- [Task prompt] Find the line containing "Write part 2". Return it and every line after it, unchanged, up to and including the last line.

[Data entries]
-------
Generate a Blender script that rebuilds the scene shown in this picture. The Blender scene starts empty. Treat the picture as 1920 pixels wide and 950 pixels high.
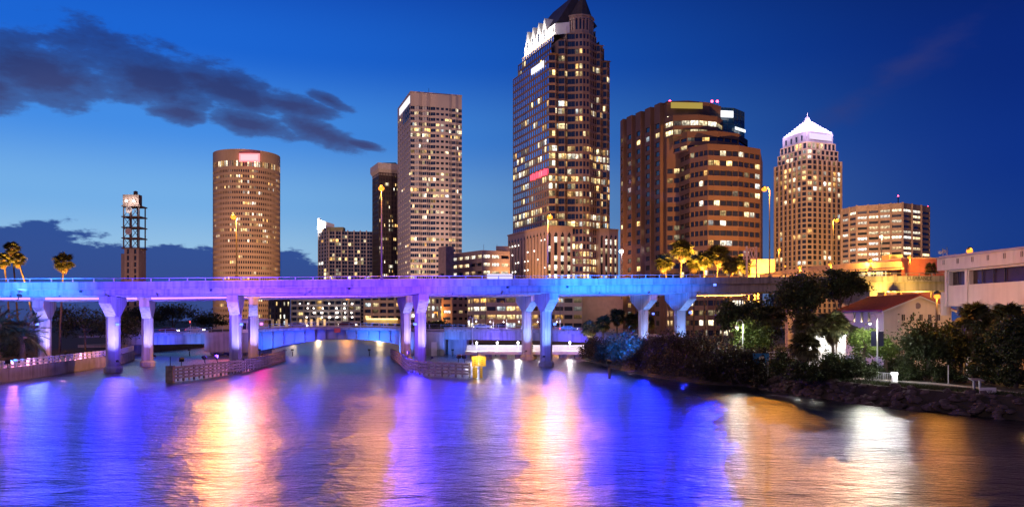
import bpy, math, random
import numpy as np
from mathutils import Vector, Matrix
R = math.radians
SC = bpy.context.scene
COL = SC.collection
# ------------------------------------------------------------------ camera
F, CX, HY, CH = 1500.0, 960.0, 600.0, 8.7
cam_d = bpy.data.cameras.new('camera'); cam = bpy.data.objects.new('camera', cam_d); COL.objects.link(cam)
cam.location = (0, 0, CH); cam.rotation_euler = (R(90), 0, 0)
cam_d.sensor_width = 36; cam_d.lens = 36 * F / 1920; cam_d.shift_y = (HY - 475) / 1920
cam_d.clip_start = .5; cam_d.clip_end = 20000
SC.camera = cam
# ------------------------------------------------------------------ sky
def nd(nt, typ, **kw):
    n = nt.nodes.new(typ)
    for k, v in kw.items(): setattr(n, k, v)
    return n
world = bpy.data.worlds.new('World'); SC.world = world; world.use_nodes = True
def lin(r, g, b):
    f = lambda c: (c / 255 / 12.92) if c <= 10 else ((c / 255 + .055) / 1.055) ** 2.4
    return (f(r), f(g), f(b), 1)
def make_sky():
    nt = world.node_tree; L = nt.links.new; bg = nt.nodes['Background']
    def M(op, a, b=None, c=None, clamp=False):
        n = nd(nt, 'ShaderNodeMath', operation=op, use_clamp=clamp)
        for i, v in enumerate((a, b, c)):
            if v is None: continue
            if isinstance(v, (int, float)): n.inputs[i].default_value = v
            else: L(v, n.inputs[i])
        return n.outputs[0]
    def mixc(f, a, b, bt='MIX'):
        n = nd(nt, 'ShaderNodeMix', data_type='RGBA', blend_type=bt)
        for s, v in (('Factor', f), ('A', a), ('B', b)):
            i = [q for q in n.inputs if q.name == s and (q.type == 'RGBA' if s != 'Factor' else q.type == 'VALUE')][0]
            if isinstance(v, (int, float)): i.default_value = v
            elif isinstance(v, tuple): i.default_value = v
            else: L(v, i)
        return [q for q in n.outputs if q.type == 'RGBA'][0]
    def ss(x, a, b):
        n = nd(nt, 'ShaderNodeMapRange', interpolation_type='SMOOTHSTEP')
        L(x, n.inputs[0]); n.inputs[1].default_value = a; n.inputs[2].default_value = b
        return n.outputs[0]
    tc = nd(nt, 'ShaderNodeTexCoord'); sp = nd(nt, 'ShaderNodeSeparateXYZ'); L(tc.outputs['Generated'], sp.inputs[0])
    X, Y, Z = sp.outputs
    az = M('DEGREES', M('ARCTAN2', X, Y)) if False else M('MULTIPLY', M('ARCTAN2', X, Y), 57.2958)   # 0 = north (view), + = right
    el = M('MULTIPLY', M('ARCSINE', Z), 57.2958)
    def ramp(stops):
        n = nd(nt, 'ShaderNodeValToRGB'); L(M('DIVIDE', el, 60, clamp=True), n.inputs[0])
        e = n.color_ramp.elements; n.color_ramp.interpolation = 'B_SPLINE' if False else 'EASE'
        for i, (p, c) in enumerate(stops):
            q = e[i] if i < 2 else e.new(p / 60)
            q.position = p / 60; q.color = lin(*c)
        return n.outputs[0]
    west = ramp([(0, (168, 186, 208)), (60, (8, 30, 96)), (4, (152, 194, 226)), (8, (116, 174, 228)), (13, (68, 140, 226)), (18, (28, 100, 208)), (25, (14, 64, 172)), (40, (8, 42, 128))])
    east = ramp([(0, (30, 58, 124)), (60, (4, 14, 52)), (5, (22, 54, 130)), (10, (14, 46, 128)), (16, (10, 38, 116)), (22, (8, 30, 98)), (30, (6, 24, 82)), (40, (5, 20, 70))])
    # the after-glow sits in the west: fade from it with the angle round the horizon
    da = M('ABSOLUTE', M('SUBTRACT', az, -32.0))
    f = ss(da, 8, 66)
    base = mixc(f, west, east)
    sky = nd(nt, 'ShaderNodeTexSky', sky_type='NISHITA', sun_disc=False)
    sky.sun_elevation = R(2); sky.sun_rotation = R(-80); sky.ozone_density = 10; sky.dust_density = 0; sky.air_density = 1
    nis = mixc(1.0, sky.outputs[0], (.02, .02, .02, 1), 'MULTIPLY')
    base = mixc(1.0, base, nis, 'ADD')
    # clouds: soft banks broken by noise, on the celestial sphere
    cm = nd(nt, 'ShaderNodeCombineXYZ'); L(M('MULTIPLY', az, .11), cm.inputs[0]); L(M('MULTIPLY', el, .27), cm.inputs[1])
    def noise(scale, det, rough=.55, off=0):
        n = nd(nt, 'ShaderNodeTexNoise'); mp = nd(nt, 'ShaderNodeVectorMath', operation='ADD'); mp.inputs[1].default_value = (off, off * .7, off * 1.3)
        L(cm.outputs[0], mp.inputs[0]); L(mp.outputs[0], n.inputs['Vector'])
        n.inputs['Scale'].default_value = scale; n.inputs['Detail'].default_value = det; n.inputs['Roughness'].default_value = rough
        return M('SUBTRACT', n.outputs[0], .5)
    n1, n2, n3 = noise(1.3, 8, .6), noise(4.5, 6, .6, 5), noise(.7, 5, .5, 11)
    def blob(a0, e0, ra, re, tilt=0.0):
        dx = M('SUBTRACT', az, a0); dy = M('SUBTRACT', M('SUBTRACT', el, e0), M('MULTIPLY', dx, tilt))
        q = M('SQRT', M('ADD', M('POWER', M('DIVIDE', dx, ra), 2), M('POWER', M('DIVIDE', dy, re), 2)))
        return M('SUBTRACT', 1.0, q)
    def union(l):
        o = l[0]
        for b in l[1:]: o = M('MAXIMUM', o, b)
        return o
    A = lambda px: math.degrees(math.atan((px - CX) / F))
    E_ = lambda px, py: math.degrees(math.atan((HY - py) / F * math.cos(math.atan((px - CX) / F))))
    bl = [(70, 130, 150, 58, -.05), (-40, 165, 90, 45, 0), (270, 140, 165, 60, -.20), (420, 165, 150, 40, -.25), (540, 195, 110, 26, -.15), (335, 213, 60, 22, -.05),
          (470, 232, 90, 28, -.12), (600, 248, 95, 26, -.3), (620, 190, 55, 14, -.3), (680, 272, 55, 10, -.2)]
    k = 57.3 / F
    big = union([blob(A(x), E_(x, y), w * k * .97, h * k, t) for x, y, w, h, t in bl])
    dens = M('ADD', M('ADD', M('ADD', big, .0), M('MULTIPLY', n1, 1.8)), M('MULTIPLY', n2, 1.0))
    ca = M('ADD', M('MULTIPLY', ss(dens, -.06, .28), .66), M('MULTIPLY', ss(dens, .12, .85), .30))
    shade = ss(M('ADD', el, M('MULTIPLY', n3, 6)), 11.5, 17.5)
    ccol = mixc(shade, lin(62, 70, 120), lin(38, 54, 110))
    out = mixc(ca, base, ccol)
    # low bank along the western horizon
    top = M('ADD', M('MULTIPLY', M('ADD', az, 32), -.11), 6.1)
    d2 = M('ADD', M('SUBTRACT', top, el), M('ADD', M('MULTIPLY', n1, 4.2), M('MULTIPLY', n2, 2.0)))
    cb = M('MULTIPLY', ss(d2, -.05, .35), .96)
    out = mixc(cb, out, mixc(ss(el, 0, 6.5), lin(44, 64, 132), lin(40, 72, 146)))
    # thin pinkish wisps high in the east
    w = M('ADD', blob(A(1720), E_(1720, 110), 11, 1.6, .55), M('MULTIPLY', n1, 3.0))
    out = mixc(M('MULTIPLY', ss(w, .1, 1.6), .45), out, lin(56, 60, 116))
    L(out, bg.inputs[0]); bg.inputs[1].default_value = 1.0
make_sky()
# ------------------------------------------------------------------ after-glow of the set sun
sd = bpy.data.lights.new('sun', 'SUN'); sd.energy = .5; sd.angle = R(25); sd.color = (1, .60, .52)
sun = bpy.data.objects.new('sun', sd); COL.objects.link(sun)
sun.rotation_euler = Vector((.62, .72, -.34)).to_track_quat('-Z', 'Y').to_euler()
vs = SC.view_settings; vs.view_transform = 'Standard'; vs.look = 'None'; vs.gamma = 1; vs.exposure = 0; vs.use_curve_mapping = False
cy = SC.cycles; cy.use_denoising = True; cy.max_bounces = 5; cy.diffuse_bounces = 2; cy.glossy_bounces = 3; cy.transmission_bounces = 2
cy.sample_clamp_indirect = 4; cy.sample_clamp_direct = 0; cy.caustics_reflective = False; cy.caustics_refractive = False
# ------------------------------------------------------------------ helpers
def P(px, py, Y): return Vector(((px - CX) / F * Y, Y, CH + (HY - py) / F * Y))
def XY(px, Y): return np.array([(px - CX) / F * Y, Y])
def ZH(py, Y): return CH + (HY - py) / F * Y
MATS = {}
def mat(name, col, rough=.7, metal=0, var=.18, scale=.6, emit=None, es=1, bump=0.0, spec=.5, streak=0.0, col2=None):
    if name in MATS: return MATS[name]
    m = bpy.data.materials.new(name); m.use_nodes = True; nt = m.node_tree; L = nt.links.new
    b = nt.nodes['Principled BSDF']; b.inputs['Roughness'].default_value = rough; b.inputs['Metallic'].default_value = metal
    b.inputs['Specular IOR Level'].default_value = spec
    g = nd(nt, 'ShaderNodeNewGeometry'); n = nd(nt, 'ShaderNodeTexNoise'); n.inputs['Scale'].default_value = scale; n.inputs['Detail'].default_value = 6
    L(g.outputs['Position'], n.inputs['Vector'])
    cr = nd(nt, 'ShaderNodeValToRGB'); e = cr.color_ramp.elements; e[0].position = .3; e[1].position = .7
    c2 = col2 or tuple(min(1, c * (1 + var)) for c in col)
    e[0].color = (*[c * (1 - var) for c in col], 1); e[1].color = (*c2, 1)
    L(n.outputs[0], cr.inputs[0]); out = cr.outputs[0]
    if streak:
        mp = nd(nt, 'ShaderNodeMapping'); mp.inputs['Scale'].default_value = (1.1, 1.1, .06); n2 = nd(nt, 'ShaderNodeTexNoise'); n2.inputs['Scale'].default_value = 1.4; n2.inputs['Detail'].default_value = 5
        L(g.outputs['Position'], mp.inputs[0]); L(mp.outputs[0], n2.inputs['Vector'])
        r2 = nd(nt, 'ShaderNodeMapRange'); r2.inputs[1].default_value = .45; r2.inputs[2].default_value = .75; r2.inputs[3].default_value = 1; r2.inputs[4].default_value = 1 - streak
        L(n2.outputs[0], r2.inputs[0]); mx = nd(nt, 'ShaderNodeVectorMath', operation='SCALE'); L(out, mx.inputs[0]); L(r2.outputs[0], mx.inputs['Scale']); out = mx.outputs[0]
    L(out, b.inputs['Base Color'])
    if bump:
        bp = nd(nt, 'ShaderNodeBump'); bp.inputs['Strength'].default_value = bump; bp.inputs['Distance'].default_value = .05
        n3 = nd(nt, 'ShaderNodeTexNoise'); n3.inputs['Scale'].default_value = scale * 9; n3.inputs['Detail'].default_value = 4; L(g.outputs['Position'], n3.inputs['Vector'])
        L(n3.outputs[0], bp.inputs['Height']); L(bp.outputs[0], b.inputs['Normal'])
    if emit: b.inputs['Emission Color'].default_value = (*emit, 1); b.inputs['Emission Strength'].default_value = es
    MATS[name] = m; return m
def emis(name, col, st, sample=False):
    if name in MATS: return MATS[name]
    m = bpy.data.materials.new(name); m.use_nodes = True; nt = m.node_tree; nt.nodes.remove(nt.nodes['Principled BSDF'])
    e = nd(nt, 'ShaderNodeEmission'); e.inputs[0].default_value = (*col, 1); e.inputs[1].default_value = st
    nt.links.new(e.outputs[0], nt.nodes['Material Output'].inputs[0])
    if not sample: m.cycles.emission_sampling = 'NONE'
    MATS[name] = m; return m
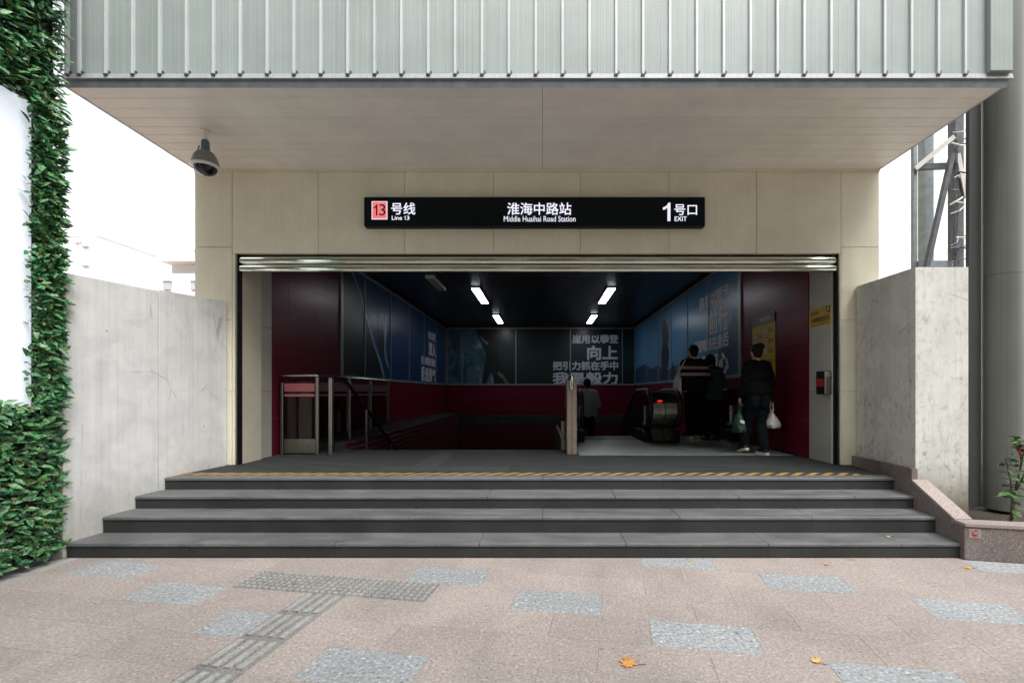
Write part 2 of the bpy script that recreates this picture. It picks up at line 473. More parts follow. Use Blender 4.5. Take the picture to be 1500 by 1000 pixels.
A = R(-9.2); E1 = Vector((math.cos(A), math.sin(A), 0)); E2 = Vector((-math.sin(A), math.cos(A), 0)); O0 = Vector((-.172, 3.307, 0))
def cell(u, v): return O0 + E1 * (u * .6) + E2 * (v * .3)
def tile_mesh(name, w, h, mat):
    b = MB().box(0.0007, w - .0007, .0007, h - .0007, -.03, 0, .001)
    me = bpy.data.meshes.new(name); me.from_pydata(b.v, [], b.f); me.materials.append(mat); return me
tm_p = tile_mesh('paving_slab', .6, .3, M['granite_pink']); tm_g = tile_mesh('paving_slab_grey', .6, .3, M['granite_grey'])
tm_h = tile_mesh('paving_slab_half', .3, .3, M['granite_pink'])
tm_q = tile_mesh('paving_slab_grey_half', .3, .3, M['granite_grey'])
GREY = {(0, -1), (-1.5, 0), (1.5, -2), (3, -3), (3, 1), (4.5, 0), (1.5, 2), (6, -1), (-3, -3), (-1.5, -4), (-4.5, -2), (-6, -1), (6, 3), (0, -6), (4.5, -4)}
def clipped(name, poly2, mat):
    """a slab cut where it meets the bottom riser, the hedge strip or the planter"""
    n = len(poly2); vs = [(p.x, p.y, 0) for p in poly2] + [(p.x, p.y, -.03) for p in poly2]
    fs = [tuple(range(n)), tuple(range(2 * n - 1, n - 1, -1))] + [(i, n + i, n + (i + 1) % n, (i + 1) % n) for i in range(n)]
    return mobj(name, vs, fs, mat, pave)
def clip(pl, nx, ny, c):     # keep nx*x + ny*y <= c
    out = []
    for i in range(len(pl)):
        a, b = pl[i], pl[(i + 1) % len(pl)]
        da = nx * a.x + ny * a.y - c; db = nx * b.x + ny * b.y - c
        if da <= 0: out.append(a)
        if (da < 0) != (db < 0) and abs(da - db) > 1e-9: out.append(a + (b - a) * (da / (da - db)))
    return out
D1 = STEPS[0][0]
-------
- [Written answer]
Write part 2 of the bpy script that recreates this picture. It picks up at line 473. More parts follow. Use Blender 4.5. Take the picture to be 1500 by 1000 pixels.
A = R(-9.2); E1 = Vector((math.cos(A), math.sin(A), 0)); E2 = Vector((-math.sin(A), math.cos(A), 0)); O0 = Vector((-.172, 3.307, 0))
def cell(u, v): return O0 + E1 * (u * .6) + E2 * (v * .3)
def tile_mesh(name, w, h, mat):
    b = MB().box(0.0007, w - .0007, .0007, h - .0007, -.03, 0, .001)
    me = bpy.data.meshes.new(name); me.from_pydata(b.v, [], b.f); me.materials.append(mat); return me
tm_p = tile_mesh('paving_slab', .6, .3, M['granite_pink']); tm_g = tile_mesh('paving_slab_grey', .6, .3, M['granite_grey'])
tm_h = tile_mesh('paving_slab_half', .3, .3, M['granite_pink'])
tm_q = tile_mesh('paving_slab_grey_half', .3, .3, M['granite_grey'])
GREY = {(0, -1), (-1.5, 0), (1.5, -2), (3, -3), (3, 1), (4.5, 0), (1.5, 2), (6, -1), (-3, -3), (-1.5, -4), (-4.5, -2), (-6, -1), (6, 3), (0, -6), (4.5, -4)}
def clipped(name, poly2, mat):
    """a slab cut where it meets the bottom riser, the hedge strip or the planter"""
    n = len(poly2); vs = [(p.x, p.y, 0) for p in poly2] + [(p.x, p.y, -.03) for p in poly2]
    fs = [tuple(range(n)), tuple(range(2 * n - 1, n - 1, -1))] + [(i, n + i, n + (i + 1) % n, (i + 1) % n) for i in range(n)]
    return mobj(name, vs, fs, mat, pave)
def clip(pl, nx, ny, c):     # keep nx*x + ny*y <= c
    out = []
    for i in range(len(pl)):
        a, b = pl[i], pl[(i + 1) % len(pl)]
        da = nx * a.x + ny * a.y - c; db = nx * b.x + ny * b.y - c
        if da <= 0: out.append(a)
        if (da < 0) != (db < 0) and abs(da - db) > 1e-9: out.append(a + (b - a) * (da / (da - db)))
    return out
D1 = STEPS[0][0]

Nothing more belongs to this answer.